Кстати сказать, если техническое творчество основывается на результатах научного творчества, то, в силу указанного выше единства, ничто не мешает нам заявить, что научное творчество базируется на «результатах» эстетического творчества. (И что это именно так, мы постараемся показать ниже). Разница между этими двумя взаимосвязями всего лишь в том, что техническое применение научных результатов осуществляется, как правило, спустя непродолжительное время после научного открытия, в то время как «научное обоснование» (подтверждение) эстетических истин – в силу их неопределенности, виртуальности и таинственности – отодвинуто в далекое будущее и мы не можем хотя бы даже с какой-либо долей точности угадать, какие именно истины и когда достигнут такой степени зрелости, что станут предметом научных исследований или открытий. (Вспомним об эстетических идеях космоса, атома, души, ковра-самолета и т. д.)

Таким образом, мы уже понимаем, что в силу указанного единства способа нашего познания, для нас не столь важно, каким он будет – научным или эстетическим, поскольку весь опыт нашего мышления говорит о том, что в каждом из них сочетаются элементы обоих: как логики, так и интуиции.
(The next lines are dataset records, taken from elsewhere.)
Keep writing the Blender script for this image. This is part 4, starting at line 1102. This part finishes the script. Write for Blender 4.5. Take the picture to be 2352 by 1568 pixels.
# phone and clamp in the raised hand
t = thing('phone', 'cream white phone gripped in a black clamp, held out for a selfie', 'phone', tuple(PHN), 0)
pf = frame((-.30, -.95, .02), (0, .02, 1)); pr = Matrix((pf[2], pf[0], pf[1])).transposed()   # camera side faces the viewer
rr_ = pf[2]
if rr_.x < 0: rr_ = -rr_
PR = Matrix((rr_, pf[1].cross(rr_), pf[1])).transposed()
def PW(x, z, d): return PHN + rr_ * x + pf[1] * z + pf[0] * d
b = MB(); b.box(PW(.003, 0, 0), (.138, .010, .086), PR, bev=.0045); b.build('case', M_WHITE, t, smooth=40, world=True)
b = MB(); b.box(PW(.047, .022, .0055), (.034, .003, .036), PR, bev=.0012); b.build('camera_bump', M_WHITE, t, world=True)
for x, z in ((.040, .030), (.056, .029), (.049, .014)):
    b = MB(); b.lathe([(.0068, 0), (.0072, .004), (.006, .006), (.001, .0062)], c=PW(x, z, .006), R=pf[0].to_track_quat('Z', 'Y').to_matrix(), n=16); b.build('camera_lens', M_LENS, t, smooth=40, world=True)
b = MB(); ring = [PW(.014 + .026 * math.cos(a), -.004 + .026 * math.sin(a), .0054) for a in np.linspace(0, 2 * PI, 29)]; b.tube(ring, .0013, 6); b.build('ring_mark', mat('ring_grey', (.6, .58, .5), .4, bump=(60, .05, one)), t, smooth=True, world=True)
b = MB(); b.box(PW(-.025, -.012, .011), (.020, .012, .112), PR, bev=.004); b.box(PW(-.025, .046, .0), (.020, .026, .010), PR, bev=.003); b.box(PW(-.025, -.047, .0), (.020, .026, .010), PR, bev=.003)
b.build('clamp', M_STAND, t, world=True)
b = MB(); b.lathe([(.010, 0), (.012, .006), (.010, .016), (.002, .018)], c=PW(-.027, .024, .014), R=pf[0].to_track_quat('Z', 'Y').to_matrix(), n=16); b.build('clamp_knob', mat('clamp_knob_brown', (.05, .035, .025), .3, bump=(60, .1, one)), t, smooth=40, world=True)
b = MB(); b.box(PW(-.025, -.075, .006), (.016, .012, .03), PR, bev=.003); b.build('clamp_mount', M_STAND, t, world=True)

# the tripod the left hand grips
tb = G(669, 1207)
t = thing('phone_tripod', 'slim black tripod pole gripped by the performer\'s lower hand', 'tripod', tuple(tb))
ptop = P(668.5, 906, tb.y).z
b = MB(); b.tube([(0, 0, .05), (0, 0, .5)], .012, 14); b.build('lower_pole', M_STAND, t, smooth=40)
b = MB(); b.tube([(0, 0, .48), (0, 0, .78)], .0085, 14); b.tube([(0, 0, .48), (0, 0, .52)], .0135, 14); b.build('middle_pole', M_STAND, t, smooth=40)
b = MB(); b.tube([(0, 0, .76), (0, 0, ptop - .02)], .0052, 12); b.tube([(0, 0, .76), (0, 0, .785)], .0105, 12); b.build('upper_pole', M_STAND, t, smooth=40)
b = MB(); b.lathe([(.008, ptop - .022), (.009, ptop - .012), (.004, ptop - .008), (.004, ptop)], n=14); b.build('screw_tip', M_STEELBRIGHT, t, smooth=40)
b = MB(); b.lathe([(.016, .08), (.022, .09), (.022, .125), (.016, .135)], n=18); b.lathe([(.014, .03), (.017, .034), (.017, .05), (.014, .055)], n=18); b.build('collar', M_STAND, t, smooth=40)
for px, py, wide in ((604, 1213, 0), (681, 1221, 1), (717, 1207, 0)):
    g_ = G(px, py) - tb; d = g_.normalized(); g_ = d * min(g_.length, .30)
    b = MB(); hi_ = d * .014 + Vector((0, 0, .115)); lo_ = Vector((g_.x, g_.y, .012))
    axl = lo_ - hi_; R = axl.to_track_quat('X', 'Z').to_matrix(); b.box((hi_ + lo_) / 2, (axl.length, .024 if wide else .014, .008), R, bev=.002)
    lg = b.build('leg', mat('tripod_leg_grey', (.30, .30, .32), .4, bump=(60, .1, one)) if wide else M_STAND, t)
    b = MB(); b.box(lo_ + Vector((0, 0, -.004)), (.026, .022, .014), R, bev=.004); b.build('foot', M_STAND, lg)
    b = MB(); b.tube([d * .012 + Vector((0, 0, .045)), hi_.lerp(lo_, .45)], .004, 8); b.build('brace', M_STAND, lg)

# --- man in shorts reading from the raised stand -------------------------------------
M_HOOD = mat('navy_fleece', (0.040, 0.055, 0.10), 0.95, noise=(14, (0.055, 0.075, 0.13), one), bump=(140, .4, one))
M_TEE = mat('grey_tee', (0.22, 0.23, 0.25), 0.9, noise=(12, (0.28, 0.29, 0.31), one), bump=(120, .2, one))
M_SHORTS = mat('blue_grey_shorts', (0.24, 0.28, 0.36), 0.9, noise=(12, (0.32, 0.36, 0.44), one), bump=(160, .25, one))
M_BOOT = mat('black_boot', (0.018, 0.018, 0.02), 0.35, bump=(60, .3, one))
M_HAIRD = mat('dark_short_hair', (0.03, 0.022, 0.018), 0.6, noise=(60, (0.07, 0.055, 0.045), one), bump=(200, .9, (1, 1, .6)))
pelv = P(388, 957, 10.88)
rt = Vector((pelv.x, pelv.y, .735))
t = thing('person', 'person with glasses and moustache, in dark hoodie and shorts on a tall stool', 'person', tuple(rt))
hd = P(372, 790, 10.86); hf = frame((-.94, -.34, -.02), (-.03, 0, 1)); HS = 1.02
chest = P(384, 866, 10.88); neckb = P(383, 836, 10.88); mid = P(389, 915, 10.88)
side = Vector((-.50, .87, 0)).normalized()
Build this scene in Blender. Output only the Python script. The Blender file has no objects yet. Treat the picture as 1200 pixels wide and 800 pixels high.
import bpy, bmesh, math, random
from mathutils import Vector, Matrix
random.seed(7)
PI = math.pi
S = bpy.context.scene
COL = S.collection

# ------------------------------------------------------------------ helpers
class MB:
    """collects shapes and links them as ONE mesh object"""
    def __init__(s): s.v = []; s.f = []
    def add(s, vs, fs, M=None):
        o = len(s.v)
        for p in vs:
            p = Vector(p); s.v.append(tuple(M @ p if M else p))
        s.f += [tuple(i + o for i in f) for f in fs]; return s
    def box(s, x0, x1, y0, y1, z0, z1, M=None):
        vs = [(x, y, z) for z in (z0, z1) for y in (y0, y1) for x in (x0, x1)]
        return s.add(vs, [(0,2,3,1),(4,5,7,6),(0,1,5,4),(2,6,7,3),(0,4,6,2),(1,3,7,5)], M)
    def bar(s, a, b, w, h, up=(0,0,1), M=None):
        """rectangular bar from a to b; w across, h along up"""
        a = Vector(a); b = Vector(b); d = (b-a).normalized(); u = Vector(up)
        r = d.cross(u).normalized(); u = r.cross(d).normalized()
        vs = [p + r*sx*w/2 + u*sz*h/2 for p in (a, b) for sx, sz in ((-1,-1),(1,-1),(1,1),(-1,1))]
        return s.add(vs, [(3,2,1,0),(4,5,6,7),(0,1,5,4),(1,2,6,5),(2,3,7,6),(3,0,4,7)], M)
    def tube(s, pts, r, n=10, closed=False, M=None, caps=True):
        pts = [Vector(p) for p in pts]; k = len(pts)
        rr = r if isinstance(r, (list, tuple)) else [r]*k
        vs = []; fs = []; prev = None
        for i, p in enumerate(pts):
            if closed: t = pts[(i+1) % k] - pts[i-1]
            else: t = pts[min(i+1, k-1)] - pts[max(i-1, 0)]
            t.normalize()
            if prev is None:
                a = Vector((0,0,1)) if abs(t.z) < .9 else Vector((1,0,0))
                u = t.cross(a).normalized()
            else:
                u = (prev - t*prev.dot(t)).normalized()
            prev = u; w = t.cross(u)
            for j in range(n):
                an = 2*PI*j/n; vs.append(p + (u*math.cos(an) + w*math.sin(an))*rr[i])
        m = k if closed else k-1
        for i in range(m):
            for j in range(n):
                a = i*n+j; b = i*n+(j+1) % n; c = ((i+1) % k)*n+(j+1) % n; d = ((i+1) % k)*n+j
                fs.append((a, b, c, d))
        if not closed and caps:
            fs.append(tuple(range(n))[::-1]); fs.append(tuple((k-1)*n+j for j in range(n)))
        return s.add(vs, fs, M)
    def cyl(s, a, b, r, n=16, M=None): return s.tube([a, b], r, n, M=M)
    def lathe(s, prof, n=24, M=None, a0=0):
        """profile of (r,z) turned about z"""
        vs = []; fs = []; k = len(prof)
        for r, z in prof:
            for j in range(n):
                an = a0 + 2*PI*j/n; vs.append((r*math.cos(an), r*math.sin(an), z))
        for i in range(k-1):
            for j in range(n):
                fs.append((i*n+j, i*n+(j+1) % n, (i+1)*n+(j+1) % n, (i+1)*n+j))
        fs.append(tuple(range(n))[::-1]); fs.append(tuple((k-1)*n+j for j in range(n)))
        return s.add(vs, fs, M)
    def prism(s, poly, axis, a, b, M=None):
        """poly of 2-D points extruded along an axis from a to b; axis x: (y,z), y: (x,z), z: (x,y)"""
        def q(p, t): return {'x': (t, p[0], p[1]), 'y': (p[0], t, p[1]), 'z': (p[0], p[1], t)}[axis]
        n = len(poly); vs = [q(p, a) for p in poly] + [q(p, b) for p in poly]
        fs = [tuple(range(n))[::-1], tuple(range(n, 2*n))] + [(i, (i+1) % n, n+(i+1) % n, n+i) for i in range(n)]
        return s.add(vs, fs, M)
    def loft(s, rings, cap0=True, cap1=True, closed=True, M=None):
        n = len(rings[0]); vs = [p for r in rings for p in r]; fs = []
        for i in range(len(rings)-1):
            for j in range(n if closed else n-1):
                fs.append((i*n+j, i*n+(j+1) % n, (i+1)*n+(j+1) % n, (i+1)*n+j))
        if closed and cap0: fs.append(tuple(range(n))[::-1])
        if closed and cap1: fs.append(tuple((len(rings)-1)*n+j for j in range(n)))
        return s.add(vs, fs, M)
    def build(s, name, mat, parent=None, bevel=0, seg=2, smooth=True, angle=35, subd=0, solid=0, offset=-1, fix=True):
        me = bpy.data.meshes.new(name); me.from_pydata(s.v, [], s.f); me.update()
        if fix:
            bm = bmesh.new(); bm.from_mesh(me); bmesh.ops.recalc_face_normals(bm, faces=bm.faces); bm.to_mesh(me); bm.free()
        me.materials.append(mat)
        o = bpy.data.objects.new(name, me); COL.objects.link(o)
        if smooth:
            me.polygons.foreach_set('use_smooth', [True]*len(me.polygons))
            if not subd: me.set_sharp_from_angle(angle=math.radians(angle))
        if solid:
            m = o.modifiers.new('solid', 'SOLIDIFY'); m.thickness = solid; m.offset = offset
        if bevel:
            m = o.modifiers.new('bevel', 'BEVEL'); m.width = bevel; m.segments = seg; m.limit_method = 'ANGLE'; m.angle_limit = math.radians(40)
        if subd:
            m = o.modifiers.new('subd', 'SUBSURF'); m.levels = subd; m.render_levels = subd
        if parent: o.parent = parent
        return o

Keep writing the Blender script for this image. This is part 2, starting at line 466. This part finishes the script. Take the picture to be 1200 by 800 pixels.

Об этом свидетельствует вся предыдущая история развития науки и техники, литературы и поэзии, живописи и музыки, начиная с Гераклита и Платона и кончая сегодняшним днем. Поэтому, нашему интеллекту и нашему дарованию безразлично, что ему подвернулось «под руку»: главное, чтобы к нему лежала душа, чтобы у нас был глубинный интерес к этому. Наш интеллект «космополитичен» по своей Природе и ему не столь важно, в каких сферах новизны обитать и какие новые горизонты осваивать – было бы дарование к этому. Вот в этом природном даровании как раз и находится одна из причин разграничения научных и эстетических истин: научное дарование предполагает способность продуктивно мыслить, художественное же дарование, кроме этой способности предполагает склонность (способность, талант) к какой-либо сфере искусства – поэтической, живописной, музыкальной и т. д. Но ни это разграничение, ни другие, отмеченные нами ранее, нисколько не говорят в пользу того, чтобы исключить научные идеи из сферы эстетического. Неужели изящество и красота научных теорий Ньютона, Кеплера, Бора, Эйнштейна и мн. др. вкупе с той новизной, которую последние привносят в этот мир, не дают нам право отнести идеи этих теорий к разряду эстетических?